LITR 4332: American Minority Literature

Sample Student Poetry Presentation 2002

Reader: Andrea Dodd
Respondent: Lisa Runnels
Recorder:
Dominique Corpus

Chrystos, “Portrait of Assimilation,” UA 258

 Biographical Information:

“Chrystos is self-described as an Urban Indian, a political poet and activist whose memories of her troubled childhood and years of struggle with mental illness, drugs, and alcohol permeate her work.  She was born on 7 November 1941 in San Francisco.  Her father was a Menominee Indian and her mother was part Lithuanian and part French” (nativepubs.com).  “She won the Audre Lorde International Poetry Cojetino in 1994, and is a widely acclaimed writer and Native rights activist” (peak.suf.ca/th-peak/96-1/issue9/chrystos.html).  “One of the things I find really difficult is how racism is presented as a black-white issue.  It erases the whole issue of genocide.” (theGully.com).

Literary Objectives:

3b  Native American Indian alternative narrative:  “Loss and Survival”
(Whereas immigrants define themselves by leaving the past behind in order to get to America, the Indians once had America but lost it along with many of their people.  Yet they defy the myth of “the vanishing Indian, “instead of choosing to survive,” sometimes in faith that the dominant culture will eventually destroy itself, and the forest and buffalo will return.

4  To register the minority dilemma of assimilation or resistance
i.e., do you fight or join the culture that oppressed you?  What balance do minorities strike between economic benefits and personal or cultural sacrifices?

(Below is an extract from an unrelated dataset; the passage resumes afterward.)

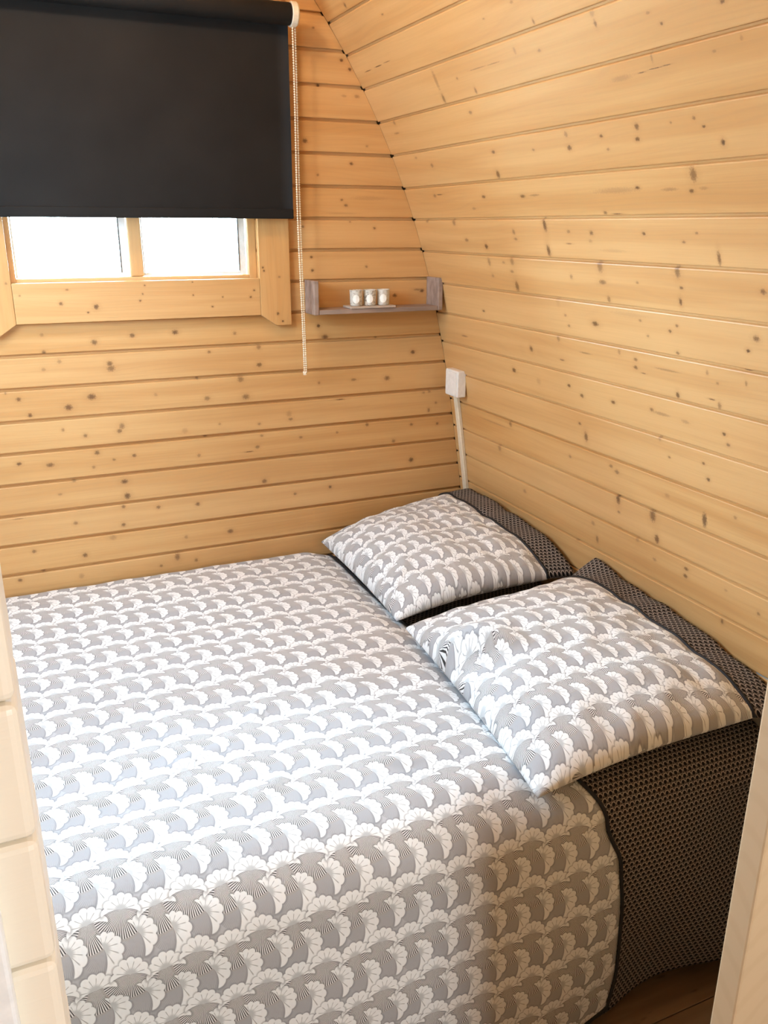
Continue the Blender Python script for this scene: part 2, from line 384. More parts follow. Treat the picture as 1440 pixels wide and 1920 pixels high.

6  To observe images of the individual, the family, and alternative families in the writings and experience of minority groups.

Interpretation:

Chrystos poem about her father describes him as a person who has assimilated into the dominant culture and her resistance to this change.  There are several stanzas that show her disapproval, as if he has abandoned his culture: his hair is cut short; under his feet a prairie of green gold wall to wall carpet says nothing; a carved tusk made to look like a fish; the way you know it’s really him is the way he’s wrapped.  Chrystos disproval may come from her experiences of her childhood, the fact that her dad was ashamed of his ethnicity.  In the poem  He Saw, Chrystos writes that she longs for her father to not discard his past but share it with her and embrace it himself (berea.edu).  In researching the Menominee Indians, they were one of the original tribes of Wisconsin and the Upper Michigan areas.  The Menominee had an eastern woodland culture.  They wore long buckskin pants, breechcloth and loosely hanging long hair.  Besides hunters they were considered expert fishermen.

Question:

  1. Did you find any other hidden meanings in this poem?
  2. What was the significance of the colors mentioned in this poem?

Discussion:

Student:  The stanza father sits Indian style with a blanket – red stands for his skin color and blue being the idea of the American flag, without the white for white man.

Student:  The t.v. sound switches from visual to auditory.

Student:  Chair is fake leather, but real leather shoes.

Student:  The father is compared to Mr. Rogers and his attire.

Student:  There are so many examples of imitation – carved fish, carpet and turquoise glass vase.

Student:  4th and 5th stanzas, the pause imitates reality.

Student:  The crack in the wall is hidden by the chair, it may represent the broken promises that white man has given to the Indians. 

Respondent:  When discussing nature, nature can speak to you and the carpet has nothing to say.